Exercise directions: Include the line with "0.)]), lo, (.07,.085,.105))" and every line before it in the entries below, echoed exactly, but not the pictures.

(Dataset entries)
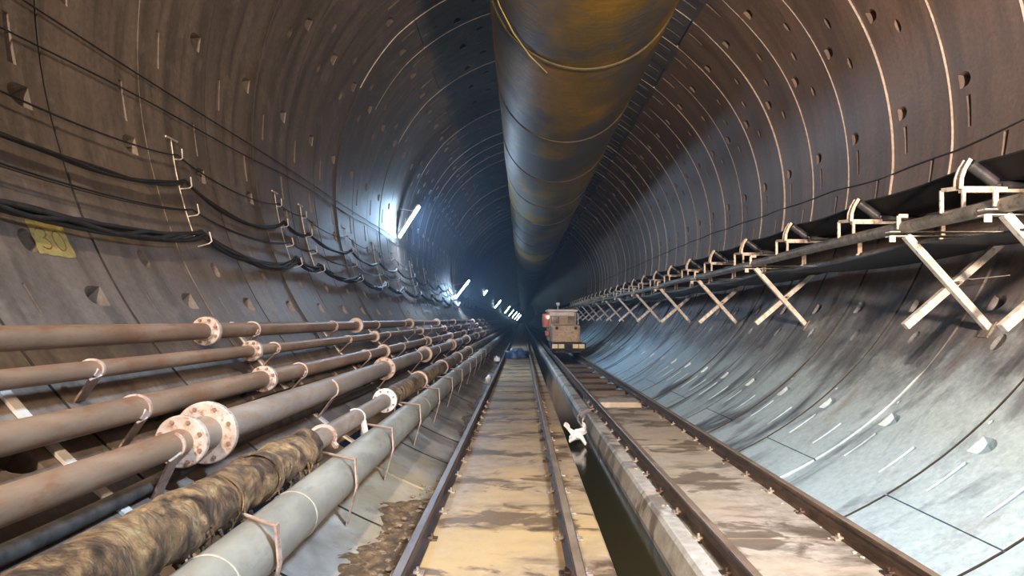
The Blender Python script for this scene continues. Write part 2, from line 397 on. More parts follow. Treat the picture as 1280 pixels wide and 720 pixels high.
def right_mat():
    # one brown-grey concrete; pale blue lamp light painted in low, fading out upward
    m, nt, b = nodes_of('lining_right_wall')
    v = coords(nt, (1,1,1)); vs = coords(nt, (.22, 2.6, .22))
    big = noise(nt, v, .6, 5, .6, .4); mid = noise(nt, v, 3.0, 8, .68); streak = noise(nt, vs, 1.6, 7, .65, .3); fine = noise(nt, v, 22, 6, .7)
    up = mixc(nt, ramp(nt, big, [(.38, 0.), (.62, 1.)]), (.215,.155,.125), (.170,.130,.110))
    up = mixc(nt, ramp(nt, streak, [(.40, .6), (.58, 0.)]), up, (.09,.073,.066))
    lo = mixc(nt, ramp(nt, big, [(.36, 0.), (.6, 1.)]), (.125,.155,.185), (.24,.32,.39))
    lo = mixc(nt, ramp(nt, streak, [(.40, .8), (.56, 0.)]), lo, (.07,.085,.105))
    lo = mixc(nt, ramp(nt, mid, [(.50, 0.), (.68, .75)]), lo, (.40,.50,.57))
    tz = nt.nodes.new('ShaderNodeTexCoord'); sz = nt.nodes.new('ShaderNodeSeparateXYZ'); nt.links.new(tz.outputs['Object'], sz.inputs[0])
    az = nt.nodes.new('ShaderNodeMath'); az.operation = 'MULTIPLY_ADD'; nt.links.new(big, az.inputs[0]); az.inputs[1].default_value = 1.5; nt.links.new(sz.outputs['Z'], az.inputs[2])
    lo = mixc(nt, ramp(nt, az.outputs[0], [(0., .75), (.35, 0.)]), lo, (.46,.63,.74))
    low2 = noise(nt, coords(nt, (.5, 1.5, .5)), 1.1, 6, .6, .6)
    lo = mixc(nt, ramp(nt, low2, [(.36, .85), (.50, 0.)]), lo, (.055,.065,.085))
    lo = mixc(nt, ramp(nt, low2, [(.60, .0), (.70, .5)]), lo, (.22,.20,.17))
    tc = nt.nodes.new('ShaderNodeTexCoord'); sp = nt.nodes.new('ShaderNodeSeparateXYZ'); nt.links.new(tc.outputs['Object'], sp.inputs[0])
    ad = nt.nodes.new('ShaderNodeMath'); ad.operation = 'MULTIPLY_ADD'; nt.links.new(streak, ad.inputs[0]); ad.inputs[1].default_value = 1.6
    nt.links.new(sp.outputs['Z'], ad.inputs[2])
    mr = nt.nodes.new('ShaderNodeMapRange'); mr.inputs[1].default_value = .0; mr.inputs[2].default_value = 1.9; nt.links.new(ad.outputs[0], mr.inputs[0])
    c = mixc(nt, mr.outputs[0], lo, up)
    c = mixc(nt, .3, c, ramp(nt, fine, [(.3, .25), (.7, .95)]), 'OVERLAY')
    nt.links.new(c, b.inputs['Base Color']); rough_in(nt, b, streak, .28, .62)
    hm = mixc(nt, .5, ramp(nt, mid, [(0, 0.), (1, 1.)]), ramp(nt, fine, [(0, 0.), (1, 1.)])); bump(nt, b, hm, .35, .02)
    return m
M_rw = right_mat()
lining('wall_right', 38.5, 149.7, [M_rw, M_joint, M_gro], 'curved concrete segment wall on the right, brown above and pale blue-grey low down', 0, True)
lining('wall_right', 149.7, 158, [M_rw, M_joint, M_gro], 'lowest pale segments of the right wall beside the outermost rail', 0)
lining('floor', 158, 213.0, [M_inv, M_joint, M_inv], 'concrete invert under the pipes and tracks')
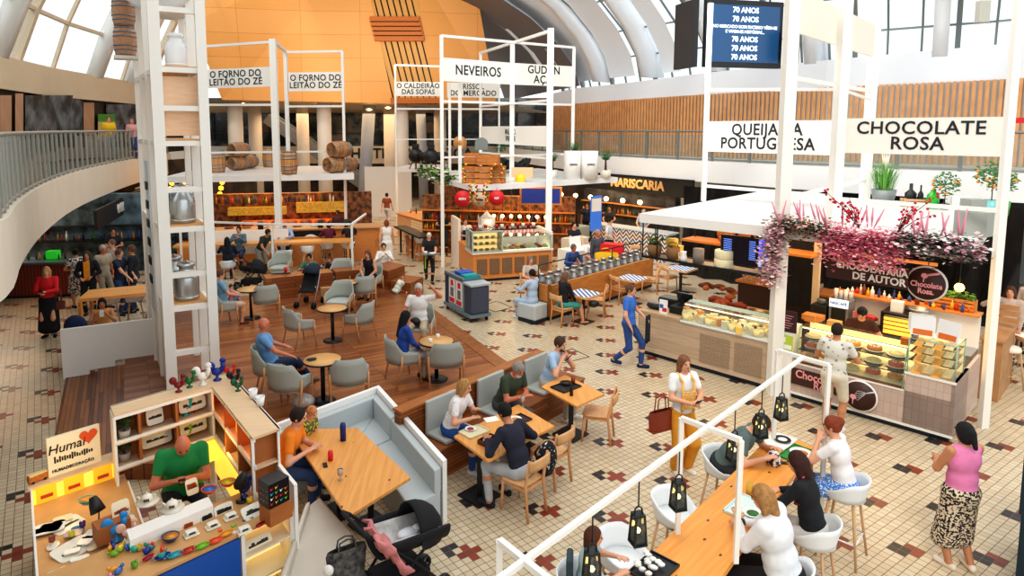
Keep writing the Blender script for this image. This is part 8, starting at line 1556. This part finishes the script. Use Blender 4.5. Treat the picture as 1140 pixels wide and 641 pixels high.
def pram(label,loc,rz,s=1,hood=FABB,inner=FABG,big=True):
    r=thing('pushchair',label,'pushchair',loc,rz); r.scale=(s,)*3
    for x,y,rad in ((-.27,-.35,.15),(.27,-.35,.15),(-.2,.4,.1),(.2,.4,.1)): wheel(r,(x,y,rad),rad)
    b=MB()
    for sx in (-1,1): b.tube([(sx*.24,-.35,.15),(sx*.25,.0,.55),(sx*.25,.12,.62)],.016,8); b.tube([(sx*.2,.4,.1),(sx*.25,.05,.5),(sx*.25,-.45,.98),(sx*.2,-.52,1.02)],.016,8)
    b.tube([(-.24,-.35,.15),(.24,-.35,.15)],.012,6); b.build('frame',FABB if big else ALU,r)
    b=MB(); b.tube([(-.25,-.44,.97),(-.24,-.53,1.04),(0,-.56,1.07),(.24,-.53,1.04),(.25,-.44,.97)],.022,8); b.build('handle',FABB,r)
    rows=[]; 
    for t in range(9):
        u=t/8; y=-.3+.75*u; rows.append([(math.sin(R(a))*.24,y,.52+.04*u+(1-math.cos(R(a)))*.22+(.10*(1-u))) for a in range(-90,91,15)])
    b=MB(); b.grid(rows,True,two=-.03); b.build('seat_tub',FABB if big else FABN,r)
    rows=[[(math.sin(R(a))*.2,-.26+.64*t/6,.57+.03*t/6+(1-math.cos(R(a)))*.17+.1*(1-t/6)) for a in range(-80,81,16)] for t in range(7)]
    b=MB(); b.grid(rows,True,two=.015); b.build('seat_liner',inner,r)
    rows=[]; rows2=[]
    for j in range(7):
        e=R(-8+j*16); row=[(math.sin(R(a))*.26,.1+.4*math.cos(R(a))*math.cos(e),.62+.4*math.cos(R(a))*math.sin(e)) for a in range(-90,91,15)]
        rows.append(row)
    b=MB(); b.grid(rows,True,two=.018); b.build('hood',hood,r)
    b=MB(); lb(b,-.2,.2,-.3,.25,.2,.36); b.build('basket',FABB,r,bevel=.03); return r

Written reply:
The Blender Python script for this scene continues. Write part 2, from line 397 on. More parts follow. Treat the picture as 1280 pixels wide and 720 pixels high.
def right_mat():
    # one brown-grey concrete; pale blue lamp light painted in low, fading out upward
    m, nt, b = nodes_of('lining_right_wall')
    v = coords(nt, (1,1,1)); vs = coords(nt, (.22, 2.6, .22))
    big = noise(nt, v, .6, 5, .6, .4); mid = noise(nt, v, 3.0, 8, .68); streak = noise(nt, vs, 1.6, 7, .65, .3); fine = noise(nt, v, 22, 6, .7)
    up = mixc(nt, ramp(nt, big, [(.38, 0.), (.62, 1.)]), (.215,.155,.125), (.170,.130,.110))
    up = mixc(nt, ramp(nt, streak, [(.40, .6), (.58, 0.)]), up, (.09,.073,.066))
    lo = mixc(nt, ramp(nt, big, [(.36, 0.), (.6, 1.)]), (.125,.155,.185), (.24,.32,.39))
    lo = mixc(nt, ramp(nt, streak, [(.40, .8), (.56, 0.)]), lo, (.07,.085,.105))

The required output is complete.